Along with suffrage, women have a right to education. The absence of one or both, excludes women from the global conversation.

On Wednesday First Lady Michele Obama addressed the World Innovation Summit for Education in Doha, Qatar and introduced her initiative, ‘Let Girls Learn’.

“If we truly want to get girls into our classrooms, then we need to have an honest conversation about how we view and treat women in our societies,” she told an international education conference. “And this conversation needs to happen in every country on this planet, including my own.”

“I don’t think it’s an accident” that girls who want to attend secondary school are threatened. When girls are young, she said, “they are often seen simply as children. But when they hit adolescence and they start to develop into women and are suddenly subject to all of their society’s biases around gender, that is precisely when they start to fall behind in their education.”

“It’s about whether parents think their daughters are as worthy of an education as their sons. It’s about whether our societies cling to outdated laws and traditions that oppress and exclude women, or whether their views of women are as full citizens entitled to equal rights.”
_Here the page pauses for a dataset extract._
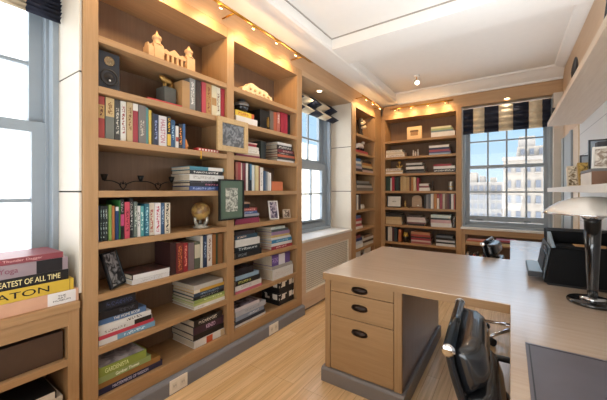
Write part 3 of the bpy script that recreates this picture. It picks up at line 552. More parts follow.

I live in a country that failed to pass an equal rights amendment for women in the seventies. The amendment was written in 1923 by Alice Paul, a suffragist leader, after U.S. women won the right to vote in 1920.

“The ERA was introduced into every Congress between 1923 and 1972, when it was passed and sent to the states for ratification. The original seven-year time limit in the ERA’s proposing clause was extended by Congress to June 30, 1982, but at that deadline, the ERA had been ratified by 35 states, three states short of the 38 required to put it into the Constitution.”

It’s time to restart the global conversation about women. Let’s begin at home and honor the suffragettes of the early 20th century, and the global heroines of the 21st.